Pollard, who must have written more music than anyone since Italian baroque master Antonio Vivaldi (a man who frequently penned two concertos over lunch), is the undeniable world champion of the three-minute pop song. Yet something seemed slightly off during the first half hour of the set, probably more to do with the band’s lack of rehearsal than anything else. The songs were going by too fast, the tempos seemed rushed. Nothing was sticking to the wall.

It took a few selections by Sprout, Pollard’s able musical foil, to get everything back on track. “Now here’s something by Toby Sprout and his gang of merry men,” announced Pollard as he faded into the background. A tall, gangly dude standing next to me started flailing away at ill-advised air guitar until his left elbow shot out and knocked the ballpoint pen out of my hand and over the lip of the balcony. Hopefully, no one below was looking up as the 79-cent missile hurtled downward. Sprout’s voice, distinctly lower than Pollard’s, is well suited for his minor-key-tinged songs that seem more Simon & Garfunkel folk rock than Pollard’s all-over-the-map, intensely garage/psych/power-pop numbers. By the time self-described “Uncle Bob, old avuncular Bob” had taken control of the tiller again, his caffeinated, angular songs seemed just like the good old days, leaping off the pages and grabbing you by the throat.
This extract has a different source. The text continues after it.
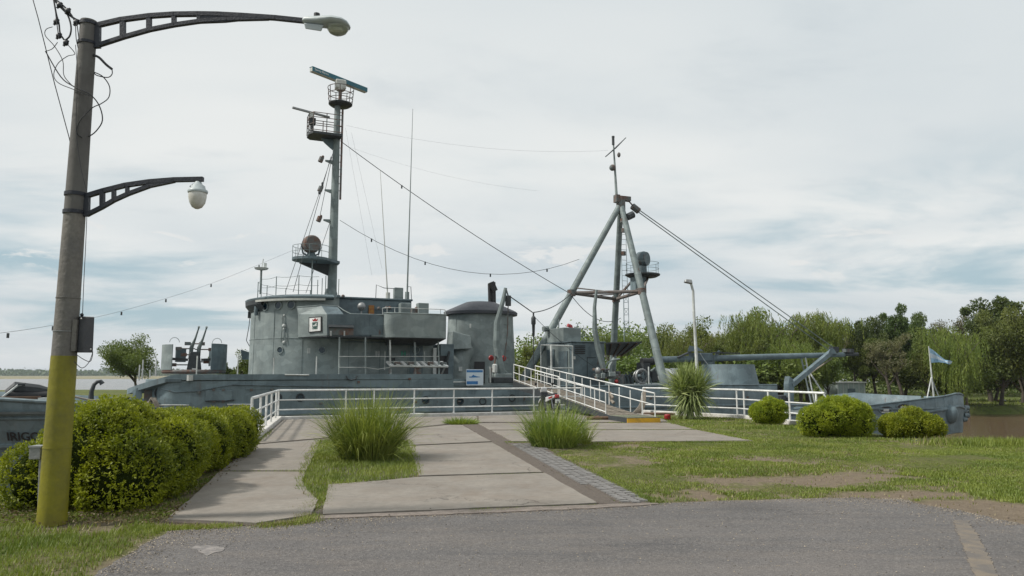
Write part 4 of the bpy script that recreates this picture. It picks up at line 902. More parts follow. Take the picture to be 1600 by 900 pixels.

The plan tonight was for GBV to mostly play material from four of their best albums, cut by this crew: Propeller, Bee Thousand, Alien Lanes and Under The Bushes Under The Stars. But some of the material from lesser-known EPs like Clown Prince Of The Menthol Trailer also made the cut tonight. It was the most exciting evening with Guided By Voices I’d ever spent. No one got too bombed to stand up. The music, once it reached cruising speed, was unforgettable.
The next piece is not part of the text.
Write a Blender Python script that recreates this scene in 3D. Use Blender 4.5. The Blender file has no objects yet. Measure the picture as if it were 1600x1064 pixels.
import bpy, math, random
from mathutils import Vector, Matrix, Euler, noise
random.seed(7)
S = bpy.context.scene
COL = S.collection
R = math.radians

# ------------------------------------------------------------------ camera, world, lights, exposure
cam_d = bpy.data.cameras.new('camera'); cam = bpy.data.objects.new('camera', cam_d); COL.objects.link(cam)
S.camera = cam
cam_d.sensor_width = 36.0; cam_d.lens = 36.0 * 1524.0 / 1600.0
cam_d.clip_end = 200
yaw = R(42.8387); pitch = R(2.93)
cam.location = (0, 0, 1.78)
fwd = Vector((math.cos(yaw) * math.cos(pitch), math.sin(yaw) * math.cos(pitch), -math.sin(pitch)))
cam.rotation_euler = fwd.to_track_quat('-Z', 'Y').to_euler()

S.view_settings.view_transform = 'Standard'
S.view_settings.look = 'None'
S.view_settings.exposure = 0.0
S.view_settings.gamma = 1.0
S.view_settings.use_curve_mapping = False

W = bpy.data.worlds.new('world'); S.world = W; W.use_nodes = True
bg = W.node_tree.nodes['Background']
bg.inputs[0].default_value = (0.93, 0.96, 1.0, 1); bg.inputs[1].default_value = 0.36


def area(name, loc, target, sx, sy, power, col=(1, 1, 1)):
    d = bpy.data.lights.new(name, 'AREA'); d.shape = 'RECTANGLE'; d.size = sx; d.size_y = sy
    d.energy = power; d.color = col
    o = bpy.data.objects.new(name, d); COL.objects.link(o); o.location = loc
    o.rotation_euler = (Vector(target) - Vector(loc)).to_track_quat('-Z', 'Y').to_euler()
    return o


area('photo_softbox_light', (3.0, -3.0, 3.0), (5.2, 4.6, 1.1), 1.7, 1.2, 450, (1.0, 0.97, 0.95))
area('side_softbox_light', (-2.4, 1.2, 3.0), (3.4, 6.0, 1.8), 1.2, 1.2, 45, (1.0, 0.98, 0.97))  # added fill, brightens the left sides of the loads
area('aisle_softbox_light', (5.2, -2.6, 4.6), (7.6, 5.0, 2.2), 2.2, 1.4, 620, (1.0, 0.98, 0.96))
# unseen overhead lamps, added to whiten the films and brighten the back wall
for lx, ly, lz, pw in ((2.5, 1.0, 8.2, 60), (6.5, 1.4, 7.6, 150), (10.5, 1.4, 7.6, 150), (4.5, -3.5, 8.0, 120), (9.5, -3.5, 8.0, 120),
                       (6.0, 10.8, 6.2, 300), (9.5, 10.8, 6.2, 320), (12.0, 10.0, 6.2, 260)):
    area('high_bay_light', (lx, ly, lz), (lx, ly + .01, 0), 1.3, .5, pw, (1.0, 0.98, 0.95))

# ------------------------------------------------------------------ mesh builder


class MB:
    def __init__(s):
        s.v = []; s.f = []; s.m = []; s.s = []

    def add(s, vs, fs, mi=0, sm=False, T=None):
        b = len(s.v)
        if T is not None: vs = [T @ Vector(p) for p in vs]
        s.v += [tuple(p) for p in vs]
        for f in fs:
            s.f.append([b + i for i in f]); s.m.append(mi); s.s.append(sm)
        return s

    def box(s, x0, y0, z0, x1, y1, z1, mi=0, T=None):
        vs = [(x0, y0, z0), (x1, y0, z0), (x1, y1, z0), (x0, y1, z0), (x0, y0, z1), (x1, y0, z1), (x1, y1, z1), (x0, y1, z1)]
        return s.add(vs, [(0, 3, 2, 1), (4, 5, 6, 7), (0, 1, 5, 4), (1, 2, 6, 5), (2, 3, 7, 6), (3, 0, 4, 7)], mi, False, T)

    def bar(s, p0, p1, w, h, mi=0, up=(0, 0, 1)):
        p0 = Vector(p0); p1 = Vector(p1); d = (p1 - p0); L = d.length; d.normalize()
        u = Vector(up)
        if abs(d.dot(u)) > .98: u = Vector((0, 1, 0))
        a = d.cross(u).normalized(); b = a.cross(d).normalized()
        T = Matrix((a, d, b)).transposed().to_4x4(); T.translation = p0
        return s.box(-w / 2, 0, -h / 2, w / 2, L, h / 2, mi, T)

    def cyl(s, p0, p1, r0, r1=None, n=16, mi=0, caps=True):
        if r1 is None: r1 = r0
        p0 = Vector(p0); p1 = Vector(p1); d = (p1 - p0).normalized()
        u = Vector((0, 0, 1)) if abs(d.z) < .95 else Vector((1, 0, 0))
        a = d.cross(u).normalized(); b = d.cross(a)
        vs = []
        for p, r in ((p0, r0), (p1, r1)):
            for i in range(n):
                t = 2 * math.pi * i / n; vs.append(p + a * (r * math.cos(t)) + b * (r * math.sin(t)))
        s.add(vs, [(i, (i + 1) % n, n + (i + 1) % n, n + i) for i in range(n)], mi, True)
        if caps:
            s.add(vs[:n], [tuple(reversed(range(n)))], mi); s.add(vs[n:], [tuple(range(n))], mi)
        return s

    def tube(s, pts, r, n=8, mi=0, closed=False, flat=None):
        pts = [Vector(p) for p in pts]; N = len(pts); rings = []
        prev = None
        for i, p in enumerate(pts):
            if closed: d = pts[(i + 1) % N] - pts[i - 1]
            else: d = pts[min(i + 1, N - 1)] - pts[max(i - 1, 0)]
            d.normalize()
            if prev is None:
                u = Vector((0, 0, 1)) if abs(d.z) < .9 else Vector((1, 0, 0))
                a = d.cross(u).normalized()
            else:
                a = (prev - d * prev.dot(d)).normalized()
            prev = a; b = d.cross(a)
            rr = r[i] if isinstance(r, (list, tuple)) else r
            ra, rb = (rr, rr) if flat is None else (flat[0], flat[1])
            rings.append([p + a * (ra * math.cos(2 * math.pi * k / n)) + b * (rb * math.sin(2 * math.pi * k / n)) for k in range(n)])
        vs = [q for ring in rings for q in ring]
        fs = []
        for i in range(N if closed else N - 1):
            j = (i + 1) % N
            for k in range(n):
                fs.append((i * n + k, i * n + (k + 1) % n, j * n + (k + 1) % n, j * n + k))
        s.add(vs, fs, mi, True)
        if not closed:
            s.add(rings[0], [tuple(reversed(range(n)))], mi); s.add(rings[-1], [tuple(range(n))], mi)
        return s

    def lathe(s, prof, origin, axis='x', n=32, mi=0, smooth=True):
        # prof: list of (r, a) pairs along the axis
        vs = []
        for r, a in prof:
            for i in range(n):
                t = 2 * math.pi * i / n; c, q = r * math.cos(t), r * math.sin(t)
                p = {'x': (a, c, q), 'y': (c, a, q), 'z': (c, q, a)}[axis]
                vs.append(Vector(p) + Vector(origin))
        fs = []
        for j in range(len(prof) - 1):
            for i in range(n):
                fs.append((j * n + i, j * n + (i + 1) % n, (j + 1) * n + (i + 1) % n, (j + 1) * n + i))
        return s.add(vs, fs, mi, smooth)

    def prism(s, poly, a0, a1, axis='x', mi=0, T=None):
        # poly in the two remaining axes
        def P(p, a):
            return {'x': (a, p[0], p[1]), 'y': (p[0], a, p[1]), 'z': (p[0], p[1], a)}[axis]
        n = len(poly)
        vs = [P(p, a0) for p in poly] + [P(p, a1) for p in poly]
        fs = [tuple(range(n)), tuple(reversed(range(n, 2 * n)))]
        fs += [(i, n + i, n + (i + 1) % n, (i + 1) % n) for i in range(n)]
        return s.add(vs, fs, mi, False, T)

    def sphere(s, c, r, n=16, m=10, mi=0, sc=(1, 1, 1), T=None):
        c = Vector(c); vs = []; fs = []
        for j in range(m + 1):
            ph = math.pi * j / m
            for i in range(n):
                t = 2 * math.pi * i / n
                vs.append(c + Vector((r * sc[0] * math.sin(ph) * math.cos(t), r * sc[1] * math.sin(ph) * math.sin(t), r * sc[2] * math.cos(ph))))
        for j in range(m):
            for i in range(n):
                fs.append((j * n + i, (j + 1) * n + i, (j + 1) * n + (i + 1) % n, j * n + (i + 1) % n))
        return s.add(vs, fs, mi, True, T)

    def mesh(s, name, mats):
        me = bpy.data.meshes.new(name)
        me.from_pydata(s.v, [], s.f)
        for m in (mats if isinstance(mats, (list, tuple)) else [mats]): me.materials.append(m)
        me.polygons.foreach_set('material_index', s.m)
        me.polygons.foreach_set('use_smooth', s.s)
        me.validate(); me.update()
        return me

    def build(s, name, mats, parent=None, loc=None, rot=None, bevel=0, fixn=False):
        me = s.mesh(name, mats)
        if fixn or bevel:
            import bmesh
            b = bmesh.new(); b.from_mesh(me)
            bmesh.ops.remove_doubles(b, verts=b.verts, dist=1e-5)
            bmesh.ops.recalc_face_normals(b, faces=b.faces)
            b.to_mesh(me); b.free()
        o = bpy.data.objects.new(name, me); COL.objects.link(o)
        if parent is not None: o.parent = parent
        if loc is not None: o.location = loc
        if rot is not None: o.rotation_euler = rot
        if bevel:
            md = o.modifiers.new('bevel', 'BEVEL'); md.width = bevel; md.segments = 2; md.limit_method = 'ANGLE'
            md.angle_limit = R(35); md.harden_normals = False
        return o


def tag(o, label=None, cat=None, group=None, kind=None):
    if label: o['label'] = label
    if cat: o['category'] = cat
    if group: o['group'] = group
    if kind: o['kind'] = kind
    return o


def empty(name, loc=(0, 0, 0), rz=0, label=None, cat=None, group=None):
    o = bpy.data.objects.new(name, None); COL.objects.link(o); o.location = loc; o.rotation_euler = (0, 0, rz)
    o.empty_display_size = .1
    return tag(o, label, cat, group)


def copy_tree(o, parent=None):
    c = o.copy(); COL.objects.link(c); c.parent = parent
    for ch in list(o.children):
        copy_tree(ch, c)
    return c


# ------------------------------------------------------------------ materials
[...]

“I used to be a school teacher,” said an almost-confessional Pollard during a rare lull in the proceedings, as though we were all sitting around the fire while snow fell outside, downing a few brews. “I’d tell kids to follow their dreams and drink a lot. No, not really,” he tried, too late, to backtrack. Pollard now seems to be the indie-rock poster boy for taking his own advice. Since abandoning the “chalk brigade,” he’s had a few beers along the way and created an entire musical universe out of thin air. People love this music more than Pollard ever would have imagined back in the struggling, early lo-fi days of his band. To be in the presence of the same men who forged this wonderful material, playing it as well as they ever did, is not only a distinct pleasure, it’s almost an honor.